Mark’s blog…
The Rathfinny Wine Estate is located just to the west of the Cuckmere Valley.
I came here as a child on a geography field trip to look at the meandering river and the iconic ox-bow lakes. I’m sure many other students have done the same over the years as the Cuckmere attracts over 400,000 visitors a year. Well those ox-bow lakes are now at risk because the Environment Agency (EA) decided in 2009 to give up on maintaining the sea defenses and wants the area below the A259, the Cuckmere Haven, to become a “self-sustaining system”. However, there is a problem with this plan because the shingle on the beach keeps shifting. All the modeling of water flows and the like can’t predict what will happen to shingle that blocks off the river mouth and prevents the river from emptying properly, so we get flooding up the valley, as you can see.

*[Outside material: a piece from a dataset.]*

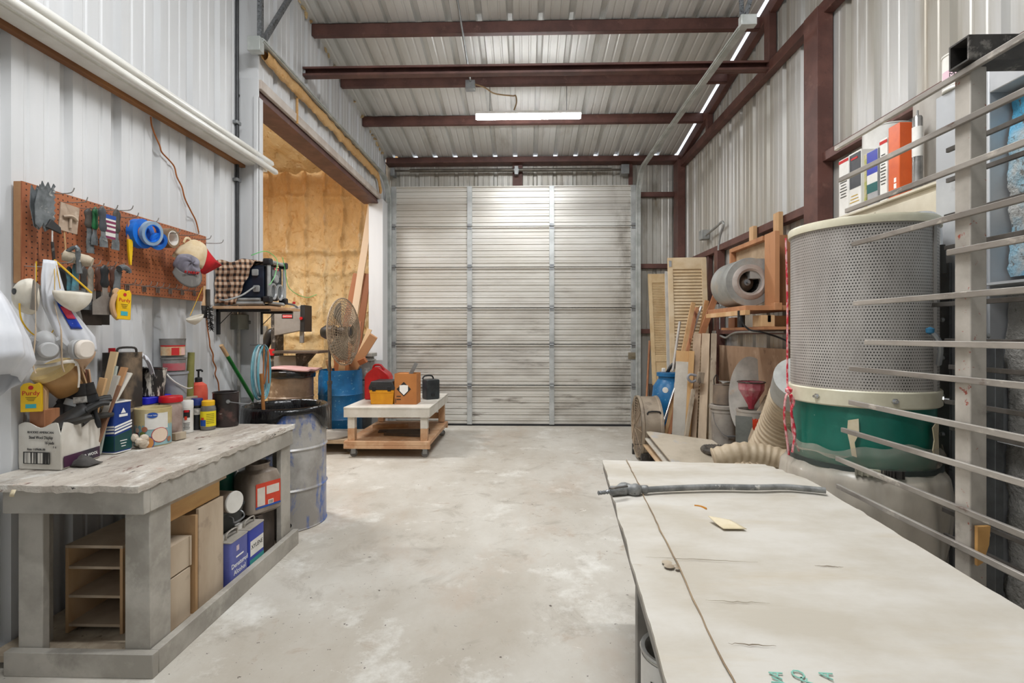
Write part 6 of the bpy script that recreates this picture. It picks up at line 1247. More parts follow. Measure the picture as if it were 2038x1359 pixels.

The EA argue that because of budget constraints and the fact that very few houses are affected by the flooding they are rule bound and have to priortise expenditure in other areas. Haven’t we heard that before? Didn’t they say that about the Somerset levels?
The trouble is that the EA “do nothing” approach to the Cuckmere Valley is a convenient get out clause to pass the buck onto East Sussex County Council and say “okay we don’t need to do anything anymore, so over to you.” The result of this policy will mean that the A259 will have to raised by over two-metres and the roads running along and across the Cuckmere Valley to Alfriston, West Dean and Litlington, which get cut off for weeks at a time during winter flooding, will also need raising and protecting. This will all cost tens of millions of pounds to correct. Yet it only costs the Environment Agency £30,000 a year to carry out the existing maintenance work and wouldn’t cost an awful lot more to do some basic maintenance to the sea defenses, de-silt the Cuckmere and maintaining the slice gates that drain the meadows. Some of which they have agreed to do but haven’t.
I’m a believer in climate change and agree that sea levels might rise a little over the next hundred years, but probably wont rise as much as everyone thinks, because ice floats and the level in my gin and tonic glass doesn’t go up when the ice melts. However, it seems silly to me that we are allowing the EA to get away with not doing some basic maintenance to the Cuckmere on the assumption that sea levels might rise by a metre in one hundred years time! After all this structure, which was designed by Dutch engineers over 100 years ago to ensure adequate drainage of the Cuckmere Valley, has stood the test of time.
I hope some heads can be knocked together, and adults can get involved to ensure we don’t face a huge bill for unnecessary work to our local infrastructure and we can maintain a system that works so well despite climate change.
Let’s try and preserve this iconic landscape.